Las asadas en la chapa o en el horno se llevan la palma, a mi gusto, en el sabor. Para asarlas les mozcábamos un trozo para que no reventaran en las narices de nadie. Se removían para darles la vuelta de vez en cuando con el hierro de la cocina. Al poco, un exquisito aroma dulzón invadía la casa. Solían ser el segundo plato de la cena, después de las patatas guisadas con pimentón y hoja de laurel que muchas noches tomábamos para irnos con los pies calientes a la cama.
Anteriormente, al no haber cocinas con chapa ni horno, se hacían tamboritadas en un tambor hecho con chapa agujereada y con asa para removerlas de vez en cuando colgadas de la cadena bajo la campana del llar. En este caso no era preciso mozcarlas. Cuando comenzaban a reventar era señal de que ya estaban asadas la gran mayoría.
Las que se quedaban demasiado secas con el tiempo, las mayucas, se comían crudas y de duras que resultaban había que rucarlas. Cocidas en leche con miel o azúcar estaban bien tiernas. Había quien las usaba también como base para una sopa.
El problema de conservación se resolvía evitando la humedad y los roedores. En casa, una vez secas se guardaban en el arcón o en el mismo desván, junto a las nueces, las alubias y las patatas. Los numerosos gatos que muraban por el barrio hacían su parte. No había gatos señoritos como ahora.

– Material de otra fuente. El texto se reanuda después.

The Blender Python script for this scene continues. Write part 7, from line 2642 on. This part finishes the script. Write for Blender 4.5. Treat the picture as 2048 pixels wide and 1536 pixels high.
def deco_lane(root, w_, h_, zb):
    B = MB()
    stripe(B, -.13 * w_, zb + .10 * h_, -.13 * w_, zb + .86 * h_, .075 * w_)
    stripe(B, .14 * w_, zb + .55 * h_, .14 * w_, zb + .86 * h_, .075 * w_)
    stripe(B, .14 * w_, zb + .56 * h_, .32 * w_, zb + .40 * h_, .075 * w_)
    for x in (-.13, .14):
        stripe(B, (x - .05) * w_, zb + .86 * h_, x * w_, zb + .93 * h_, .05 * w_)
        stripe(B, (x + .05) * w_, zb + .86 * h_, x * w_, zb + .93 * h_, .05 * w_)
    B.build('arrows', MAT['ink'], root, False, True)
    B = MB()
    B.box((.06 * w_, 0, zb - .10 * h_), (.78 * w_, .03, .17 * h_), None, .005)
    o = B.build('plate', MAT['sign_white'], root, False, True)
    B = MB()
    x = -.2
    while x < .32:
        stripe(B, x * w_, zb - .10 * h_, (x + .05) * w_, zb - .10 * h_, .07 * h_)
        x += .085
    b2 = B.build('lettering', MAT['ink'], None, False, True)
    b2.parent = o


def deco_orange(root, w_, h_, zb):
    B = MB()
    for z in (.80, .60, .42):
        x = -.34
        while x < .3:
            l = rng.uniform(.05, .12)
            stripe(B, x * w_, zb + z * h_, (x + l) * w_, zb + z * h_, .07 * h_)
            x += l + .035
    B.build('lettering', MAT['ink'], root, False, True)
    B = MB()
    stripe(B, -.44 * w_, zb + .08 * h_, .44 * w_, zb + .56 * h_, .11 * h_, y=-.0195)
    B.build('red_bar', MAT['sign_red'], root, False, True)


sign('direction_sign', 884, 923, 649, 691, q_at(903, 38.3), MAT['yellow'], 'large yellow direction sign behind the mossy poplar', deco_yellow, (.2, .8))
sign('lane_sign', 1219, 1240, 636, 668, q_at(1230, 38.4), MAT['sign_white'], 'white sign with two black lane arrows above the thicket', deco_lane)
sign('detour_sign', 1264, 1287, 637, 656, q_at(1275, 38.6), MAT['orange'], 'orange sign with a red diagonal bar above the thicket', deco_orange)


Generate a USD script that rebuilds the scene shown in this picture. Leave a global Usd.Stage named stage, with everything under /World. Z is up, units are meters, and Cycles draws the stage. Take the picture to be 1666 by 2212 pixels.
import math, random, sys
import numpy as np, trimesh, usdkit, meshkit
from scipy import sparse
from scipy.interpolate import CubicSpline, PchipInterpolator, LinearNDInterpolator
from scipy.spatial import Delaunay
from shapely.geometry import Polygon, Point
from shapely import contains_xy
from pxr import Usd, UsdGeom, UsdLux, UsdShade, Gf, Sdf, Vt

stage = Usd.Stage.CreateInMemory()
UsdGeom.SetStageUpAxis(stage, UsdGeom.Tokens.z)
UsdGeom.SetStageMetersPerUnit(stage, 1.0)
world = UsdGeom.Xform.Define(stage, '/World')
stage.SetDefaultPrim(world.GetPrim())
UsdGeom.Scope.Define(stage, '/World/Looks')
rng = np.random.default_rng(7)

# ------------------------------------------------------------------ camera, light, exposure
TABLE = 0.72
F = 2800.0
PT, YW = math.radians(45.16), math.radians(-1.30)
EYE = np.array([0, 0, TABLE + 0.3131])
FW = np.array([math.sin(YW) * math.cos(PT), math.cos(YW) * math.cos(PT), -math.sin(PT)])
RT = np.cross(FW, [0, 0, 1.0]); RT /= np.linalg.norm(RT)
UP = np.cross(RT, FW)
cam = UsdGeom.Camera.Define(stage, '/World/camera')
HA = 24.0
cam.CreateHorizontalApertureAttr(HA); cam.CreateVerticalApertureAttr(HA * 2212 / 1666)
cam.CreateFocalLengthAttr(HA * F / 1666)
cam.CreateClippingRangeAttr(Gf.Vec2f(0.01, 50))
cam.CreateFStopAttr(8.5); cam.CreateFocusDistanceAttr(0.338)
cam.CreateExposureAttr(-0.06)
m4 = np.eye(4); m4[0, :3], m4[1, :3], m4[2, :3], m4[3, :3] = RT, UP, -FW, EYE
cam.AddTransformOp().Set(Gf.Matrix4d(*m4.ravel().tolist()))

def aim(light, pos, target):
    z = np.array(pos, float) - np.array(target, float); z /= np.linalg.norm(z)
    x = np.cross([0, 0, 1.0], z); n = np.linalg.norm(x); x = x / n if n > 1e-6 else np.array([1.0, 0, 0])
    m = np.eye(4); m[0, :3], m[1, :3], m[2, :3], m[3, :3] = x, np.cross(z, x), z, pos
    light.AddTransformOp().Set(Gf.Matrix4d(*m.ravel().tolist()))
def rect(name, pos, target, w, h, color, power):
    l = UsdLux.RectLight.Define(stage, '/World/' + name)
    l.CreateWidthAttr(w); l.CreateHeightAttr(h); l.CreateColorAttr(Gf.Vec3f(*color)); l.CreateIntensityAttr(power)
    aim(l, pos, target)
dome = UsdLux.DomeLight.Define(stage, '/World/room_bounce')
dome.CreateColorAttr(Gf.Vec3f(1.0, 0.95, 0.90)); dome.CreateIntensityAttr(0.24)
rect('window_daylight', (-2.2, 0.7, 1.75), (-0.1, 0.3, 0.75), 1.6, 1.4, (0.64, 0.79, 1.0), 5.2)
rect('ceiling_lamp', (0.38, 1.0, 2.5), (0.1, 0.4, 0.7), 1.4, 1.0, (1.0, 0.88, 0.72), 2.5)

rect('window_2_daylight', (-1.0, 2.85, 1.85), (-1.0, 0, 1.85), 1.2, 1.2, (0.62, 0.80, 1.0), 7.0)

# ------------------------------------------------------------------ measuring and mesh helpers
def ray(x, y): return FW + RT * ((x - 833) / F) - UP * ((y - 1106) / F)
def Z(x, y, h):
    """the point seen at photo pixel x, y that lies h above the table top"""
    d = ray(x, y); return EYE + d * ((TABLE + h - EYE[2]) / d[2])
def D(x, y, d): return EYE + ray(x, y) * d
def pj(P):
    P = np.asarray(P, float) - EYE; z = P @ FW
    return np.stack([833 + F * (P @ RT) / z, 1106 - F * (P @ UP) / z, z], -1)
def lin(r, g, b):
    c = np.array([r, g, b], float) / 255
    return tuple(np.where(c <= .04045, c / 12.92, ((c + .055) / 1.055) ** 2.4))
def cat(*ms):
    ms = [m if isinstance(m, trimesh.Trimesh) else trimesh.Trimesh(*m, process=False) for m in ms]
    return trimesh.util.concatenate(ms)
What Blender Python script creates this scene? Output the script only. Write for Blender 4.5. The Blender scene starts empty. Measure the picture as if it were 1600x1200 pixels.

En los bosques se pueden ver pequeñas construcciones circulares de piedra, cuerras o cuerres, donde se guardaban las castañas con o sin oriciu y de esa forma se evitaba que los jabalíes o los tasugos las comiesen. A nadie se le ocurría allanar este primitivo recinto. A medida que se consumían en casa se volvía a la cuerre a por ellas. También se hacían cuerres cerca de la cabaña para tenerlas vigiladas y más a mano. Lo importante era alargar su consumo lo más posible hasta poder disponer del uso del maíz que era otra de las fuentes alimenticias que cubrían nuestras necesidades y del que daré cuenta de mis recuerdos en el próximo número.